Toplumsal barışı, ulusal dayanışmayı temelden etkileyerek yaygınlaşan ve ağırlaşan sakıncalar pek umursanmıyor. Yaşam güvenliğini ortadan kaldıran tutum ve davranışlar önlenemiyor. Siyasal kazanımdan başka bir şey düşünmedikleri izlenimini veren kimi partililerin, özellikle iktidarın tutumu yaşam aydınlığımız için karanlıklar ve kimi sakıncalar içermektedir. Kadın-erkek ayrımı, kadınlara saldırı bu çirkinliğin kanıtıdır. Bir ayda kırka yakın kadının öldürülmesine karşın bir tür aldatıcı düzenlemelerle yargıda yenilikler savı sürerken kadınlara saldırı olaylarına ilişkin bir ışık görülmemektedir.

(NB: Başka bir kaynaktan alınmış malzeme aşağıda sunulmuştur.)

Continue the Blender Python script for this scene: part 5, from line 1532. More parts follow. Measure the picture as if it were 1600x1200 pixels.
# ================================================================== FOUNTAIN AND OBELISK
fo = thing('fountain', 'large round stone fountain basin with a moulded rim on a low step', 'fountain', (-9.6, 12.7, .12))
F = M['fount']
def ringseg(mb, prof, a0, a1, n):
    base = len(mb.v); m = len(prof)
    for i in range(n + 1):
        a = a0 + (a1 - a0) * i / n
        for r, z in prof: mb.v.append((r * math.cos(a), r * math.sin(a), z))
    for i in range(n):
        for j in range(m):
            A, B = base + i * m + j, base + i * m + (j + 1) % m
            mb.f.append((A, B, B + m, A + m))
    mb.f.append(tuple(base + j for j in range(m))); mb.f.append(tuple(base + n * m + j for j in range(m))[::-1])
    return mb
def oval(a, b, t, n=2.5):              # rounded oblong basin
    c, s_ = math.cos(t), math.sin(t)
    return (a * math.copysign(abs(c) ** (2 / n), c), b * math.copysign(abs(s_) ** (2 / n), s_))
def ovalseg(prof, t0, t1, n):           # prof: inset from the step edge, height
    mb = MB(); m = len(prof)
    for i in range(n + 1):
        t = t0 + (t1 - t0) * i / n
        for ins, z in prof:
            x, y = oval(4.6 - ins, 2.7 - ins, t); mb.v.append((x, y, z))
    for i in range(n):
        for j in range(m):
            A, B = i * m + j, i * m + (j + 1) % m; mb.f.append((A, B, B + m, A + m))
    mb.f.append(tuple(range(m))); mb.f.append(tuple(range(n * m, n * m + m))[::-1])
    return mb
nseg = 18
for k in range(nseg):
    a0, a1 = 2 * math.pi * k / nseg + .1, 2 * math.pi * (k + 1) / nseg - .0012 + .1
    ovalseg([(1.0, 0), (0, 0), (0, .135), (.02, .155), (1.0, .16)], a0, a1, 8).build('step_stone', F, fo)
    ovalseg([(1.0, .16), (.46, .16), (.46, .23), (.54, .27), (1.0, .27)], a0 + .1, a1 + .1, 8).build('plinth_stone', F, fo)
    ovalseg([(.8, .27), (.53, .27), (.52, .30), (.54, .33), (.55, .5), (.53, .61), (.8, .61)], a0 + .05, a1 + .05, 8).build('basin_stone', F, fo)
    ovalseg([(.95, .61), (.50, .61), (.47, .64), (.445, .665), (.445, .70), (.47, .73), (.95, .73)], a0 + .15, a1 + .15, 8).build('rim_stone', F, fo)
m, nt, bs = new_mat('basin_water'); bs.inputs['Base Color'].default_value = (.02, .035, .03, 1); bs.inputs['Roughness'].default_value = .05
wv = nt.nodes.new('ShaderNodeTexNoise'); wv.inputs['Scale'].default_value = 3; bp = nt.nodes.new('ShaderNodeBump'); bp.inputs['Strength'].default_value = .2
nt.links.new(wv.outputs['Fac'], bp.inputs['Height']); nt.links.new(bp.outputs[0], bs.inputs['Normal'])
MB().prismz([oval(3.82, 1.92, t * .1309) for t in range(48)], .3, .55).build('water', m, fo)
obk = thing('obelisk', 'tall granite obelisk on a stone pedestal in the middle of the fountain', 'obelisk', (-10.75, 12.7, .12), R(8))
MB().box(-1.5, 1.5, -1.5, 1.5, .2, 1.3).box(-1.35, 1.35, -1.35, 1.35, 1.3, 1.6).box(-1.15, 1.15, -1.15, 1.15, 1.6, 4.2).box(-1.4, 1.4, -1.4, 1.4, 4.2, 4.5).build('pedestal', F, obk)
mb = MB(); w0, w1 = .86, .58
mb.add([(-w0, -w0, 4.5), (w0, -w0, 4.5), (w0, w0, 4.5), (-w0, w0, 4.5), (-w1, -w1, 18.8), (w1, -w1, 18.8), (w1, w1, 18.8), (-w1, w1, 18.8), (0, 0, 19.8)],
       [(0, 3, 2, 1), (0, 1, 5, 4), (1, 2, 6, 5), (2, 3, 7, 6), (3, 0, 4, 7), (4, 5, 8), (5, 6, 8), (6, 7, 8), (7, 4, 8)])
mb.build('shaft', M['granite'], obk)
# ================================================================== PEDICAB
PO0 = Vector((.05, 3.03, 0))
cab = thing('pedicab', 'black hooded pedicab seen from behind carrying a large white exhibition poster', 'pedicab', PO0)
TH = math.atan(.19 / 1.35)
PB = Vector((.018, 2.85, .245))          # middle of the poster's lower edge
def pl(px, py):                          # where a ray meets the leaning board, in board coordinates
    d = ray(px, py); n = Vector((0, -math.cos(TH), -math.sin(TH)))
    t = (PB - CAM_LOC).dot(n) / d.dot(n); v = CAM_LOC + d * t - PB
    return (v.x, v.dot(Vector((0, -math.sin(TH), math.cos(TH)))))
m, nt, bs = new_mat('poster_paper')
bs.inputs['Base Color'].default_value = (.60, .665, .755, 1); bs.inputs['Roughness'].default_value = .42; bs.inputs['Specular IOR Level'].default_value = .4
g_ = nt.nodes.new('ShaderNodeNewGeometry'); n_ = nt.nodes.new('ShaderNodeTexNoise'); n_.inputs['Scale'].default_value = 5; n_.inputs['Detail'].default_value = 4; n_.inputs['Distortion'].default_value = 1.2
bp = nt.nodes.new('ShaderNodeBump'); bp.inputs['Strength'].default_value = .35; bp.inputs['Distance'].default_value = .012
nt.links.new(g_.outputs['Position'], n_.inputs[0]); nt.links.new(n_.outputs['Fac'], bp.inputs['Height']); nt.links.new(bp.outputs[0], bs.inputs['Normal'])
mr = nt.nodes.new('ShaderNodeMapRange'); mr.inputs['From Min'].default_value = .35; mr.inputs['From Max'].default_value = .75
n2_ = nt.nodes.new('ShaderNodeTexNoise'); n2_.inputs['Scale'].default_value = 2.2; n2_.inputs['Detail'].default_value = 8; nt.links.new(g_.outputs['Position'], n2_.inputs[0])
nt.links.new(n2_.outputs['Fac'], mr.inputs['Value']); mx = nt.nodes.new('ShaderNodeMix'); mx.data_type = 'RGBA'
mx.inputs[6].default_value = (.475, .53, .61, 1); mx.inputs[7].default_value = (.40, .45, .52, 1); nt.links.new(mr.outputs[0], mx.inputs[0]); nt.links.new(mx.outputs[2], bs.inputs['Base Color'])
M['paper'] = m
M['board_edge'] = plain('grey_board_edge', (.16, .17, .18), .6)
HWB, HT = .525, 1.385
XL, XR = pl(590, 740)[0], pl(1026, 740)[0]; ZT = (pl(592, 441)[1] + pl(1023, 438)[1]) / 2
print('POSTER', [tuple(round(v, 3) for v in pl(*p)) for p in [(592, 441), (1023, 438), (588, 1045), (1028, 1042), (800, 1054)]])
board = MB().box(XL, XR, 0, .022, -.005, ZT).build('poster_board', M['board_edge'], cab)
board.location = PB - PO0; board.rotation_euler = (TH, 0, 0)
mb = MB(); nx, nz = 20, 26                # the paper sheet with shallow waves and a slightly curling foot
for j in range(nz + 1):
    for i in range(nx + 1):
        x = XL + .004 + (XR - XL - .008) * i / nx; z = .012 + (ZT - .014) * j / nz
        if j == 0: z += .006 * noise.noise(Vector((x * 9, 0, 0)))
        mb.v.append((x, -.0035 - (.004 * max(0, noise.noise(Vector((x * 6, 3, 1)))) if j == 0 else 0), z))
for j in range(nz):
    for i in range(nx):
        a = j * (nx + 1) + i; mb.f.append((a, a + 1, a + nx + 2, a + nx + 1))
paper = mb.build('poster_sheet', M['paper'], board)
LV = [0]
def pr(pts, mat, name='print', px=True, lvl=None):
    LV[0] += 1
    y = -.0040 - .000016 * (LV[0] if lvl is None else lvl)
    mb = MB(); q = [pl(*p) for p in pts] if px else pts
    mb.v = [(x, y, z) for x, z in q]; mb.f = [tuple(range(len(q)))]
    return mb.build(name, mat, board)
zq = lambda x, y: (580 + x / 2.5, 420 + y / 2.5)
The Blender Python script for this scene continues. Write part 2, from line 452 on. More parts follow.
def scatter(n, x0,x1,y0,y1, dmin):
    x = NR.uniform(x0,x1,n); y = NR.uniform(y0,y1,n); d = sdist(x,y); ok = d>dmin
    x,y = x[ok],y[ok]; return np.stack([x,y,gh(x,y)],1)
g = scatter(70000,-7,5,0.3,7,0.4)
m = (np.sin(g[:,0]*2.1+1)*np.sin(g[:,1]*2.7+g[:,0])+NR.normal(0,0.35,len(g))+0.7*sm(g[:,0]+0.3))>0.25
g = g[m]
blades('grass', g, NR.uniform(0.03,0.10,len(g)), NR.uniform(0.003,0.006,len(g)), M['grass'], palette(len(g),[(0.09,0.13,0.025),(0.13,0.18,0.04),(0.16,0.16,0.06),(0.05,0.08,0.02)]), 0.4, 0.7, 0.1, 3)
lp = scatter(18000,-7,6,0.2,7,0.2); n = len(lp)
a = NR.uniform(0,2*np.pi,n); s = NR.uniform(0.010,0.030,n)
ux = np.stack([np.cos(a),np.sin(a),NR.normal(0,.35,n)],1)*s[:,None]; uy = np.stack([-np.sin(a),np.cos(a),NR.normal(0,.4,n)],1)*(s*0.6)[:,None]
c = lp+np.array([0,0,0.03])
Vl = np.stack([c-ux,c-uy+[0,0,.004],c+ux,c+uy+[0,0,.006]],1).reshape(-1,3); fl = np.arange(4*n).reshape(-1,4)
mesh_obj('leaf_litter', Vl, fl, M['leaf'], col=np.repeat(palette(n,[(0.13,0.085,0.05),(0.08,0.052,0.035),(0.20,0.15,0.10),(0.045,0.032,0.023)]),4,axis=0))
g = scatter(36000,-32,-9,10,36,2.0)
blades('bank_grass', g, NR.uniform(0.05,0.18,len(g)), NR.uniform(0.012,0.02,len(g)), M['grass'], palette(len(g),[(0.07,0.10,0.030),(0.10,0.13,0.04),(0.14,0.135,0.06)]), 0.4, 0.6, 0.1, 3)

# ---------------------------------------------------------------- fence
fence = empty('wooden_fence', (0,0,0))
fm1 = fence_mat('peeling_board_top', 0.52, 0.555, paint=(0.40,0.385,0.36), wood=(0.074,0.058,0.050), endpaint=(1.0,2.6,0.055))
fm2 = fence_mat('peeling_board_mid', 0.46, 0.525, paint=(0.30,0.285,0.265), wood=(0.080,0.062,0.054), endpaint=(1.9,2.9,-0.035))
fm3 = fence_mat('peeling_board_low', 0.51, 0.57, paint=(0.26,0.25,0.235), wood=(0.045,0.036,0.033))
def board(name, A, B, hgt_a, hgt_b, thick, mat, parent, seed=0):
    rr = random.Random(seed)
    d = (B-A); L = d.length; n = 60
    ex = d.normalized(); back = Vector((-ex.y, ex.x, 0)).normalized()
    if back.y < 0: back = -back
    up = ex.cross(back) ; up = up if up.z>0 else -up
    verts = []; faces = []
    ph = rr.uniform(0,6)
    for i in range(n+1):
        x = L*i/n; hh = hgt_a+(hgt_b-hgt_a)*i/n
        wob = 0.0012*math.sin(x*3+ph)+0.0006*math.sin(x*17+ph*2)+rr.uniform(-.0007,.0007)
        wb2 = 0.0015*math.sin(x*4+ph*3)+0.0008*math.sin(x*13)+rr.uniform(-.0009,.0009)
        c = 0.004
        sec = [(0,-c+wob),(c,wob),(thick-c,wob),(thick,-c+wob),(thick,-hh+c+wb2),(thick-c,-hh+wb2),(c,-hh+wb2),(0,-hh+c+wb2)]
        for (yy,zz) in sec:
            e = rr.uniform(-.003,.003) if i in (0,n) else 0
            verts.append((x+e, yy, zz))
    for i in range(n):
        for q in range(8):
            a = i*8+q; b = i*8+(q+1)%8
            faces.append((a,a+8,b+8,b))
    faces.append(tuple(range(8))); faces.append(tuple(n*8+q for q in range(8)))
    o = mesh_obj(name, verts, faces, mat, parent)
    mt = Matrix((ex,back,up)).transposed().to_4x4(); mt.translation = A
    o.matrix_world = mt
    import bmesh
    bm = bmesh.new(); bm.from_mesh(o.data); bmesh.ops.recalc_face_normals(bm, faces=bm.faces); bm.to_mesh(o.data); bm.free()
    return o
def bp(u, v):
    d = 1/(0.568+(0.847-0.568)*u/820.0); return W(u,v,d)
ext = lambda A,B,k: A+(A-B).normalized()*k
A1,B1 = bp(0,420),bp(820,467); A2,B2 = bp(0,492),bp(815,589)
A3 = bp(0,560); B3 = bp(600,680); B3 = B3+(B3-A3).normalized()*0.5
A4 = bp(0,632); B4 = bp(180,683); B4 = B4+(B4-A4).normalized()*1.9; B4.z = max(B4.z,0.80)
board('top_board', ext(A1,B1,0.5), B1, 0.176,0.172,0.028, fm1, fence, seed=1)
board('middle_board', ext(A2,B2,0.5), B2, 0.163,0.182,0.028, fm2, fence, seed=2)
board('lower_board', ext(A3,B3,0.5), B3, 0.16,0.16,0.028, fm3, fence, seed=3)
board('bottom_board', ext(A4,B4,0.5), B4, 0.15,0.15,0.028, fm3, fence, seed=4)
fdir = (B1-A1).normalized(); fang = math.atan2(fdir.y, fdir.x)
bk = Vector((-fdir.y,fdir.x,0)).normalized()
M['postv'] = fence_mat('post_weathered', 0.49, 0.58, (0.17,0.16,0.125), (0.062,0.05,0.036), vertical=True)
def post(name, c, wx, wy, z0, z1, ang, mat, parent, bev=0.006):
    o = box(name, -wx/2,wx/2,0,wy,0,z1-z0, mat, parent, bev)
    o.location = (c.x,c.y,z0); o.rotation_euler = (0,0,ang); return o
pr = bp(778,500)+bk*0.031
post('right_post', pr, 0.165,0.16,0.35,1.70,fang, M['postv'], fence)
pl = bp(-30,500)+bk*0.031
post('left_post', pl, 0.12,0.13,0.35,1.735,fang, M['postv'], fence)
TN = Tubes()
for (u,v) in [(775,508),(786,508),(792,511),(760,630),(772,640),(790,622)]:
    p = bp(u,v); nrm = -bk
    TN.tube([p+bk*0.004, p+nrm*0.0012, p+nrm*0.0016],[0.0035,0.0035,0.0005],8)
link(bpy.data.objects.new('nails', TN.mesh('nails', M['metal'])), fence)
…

İnanç sömürüsü sürmektedir. Dincilik, mezhepçilik, tarikatçılık, partizanlık, bölgecilik, çıkarcılık alabildiğine yaygınlaşmaktadır. İktidar partisinin Ankara’da iki tarikat tarafından ayrılık yaşadığı, bakanlıkların tarikatlar arasında paylaşıldığı söylentileri duyulmaktadır.

Tarikatların vakıfları, hastaneleri, marketleri, lokantalarıyla başta ekonomik kaynakları olduğu söylenmektedir. Toplum yapısının bölünmesine ve karşıtlıklarla, ayrılıkların giderek artmasına ve yoğunlaşmasına neden olan bu durumun gözardı edildiği, önemsenmediği anlaşılmaktadır. Siyasal ve kişisel amaçlarla çabaların rejimin niteliğini bozacak düzeye gelmesi en büyük sakıncalardan biridir.

Eğitim-öğretim alanındaki yetersizlikler, boşluklar ve amaçlı atamalarla düzenlemeler, kurtarıcı ve kurucumuz ATATÜRK’e yönelik saygısızlık ve kötülükler yaşam aydınlığımızı karartmaktadır. Dolup taşan cezaevlerini siyasal beklentilerle arındırmayı düşünen siyasetçiler, gerçekte suçun ve suçlunun azalmasına ilişkin hiçbir toplumsal ve bilimsel önlem almamaktadır. PKK’lı ve FETÖ’cü binlerce kişi cezaevlerinde yatmakta, her gün yenileri yakalanmakta, kökleri kurutulamamaktadır. Trump’ın kötü sözleri yırtılıp atılamamakta, bu çirkinliğe gereken yanıt verilemediği gibi üstelik ziyaretine gidilmektedir. FETÖ’yü teslim etmeyip besleyip koruyan ABD’nin değişik konularda değişik nedenlerle oyalaması sürmektedir. Dostluğu kuşkulu ve tartışmalı ABD’nin petrol amaçlı Ortadoğu girişim ve kalkışmaları birer pervasızlık örneğidir. Politik ilişkilerin elbet kimi hoşgörüleri, ödünleri, çatışmaları olabilir. Ancak, Türkiye’miz ABD’nin ve hiç kimsenin uydusu değildir. Onurumuza dokunacak tüm işlem ve eylemlerin sahiplerinin yüzüne sert biçimde vurulması gerekir. Barışçı tutumumuzu kimse yanlış anlamamalıdır.

Türkiye-ABD başkanlarının görüşme ve ilişkilerinin iktidar yanlısı medyanın yansıttığı gibi geçip geçmediği, sonuçlarının neler ve nasıl olacağı günler geçtikçe daha iyi saptanıp daha iyi anlaşılacaktır. Trump’ın diplomatik nezakete aykırı yazı ve sözleri gereken yanıtı almadıkça, görünüşteki dostluk sıcaklıklarının hiçbir önemi ve değeri yoktur. ABD ziyaretinin Türkiye’ye bir şey kazandırdığı kanısında değiliz. Zaman en gerçekçi, en yararlı göstergedir.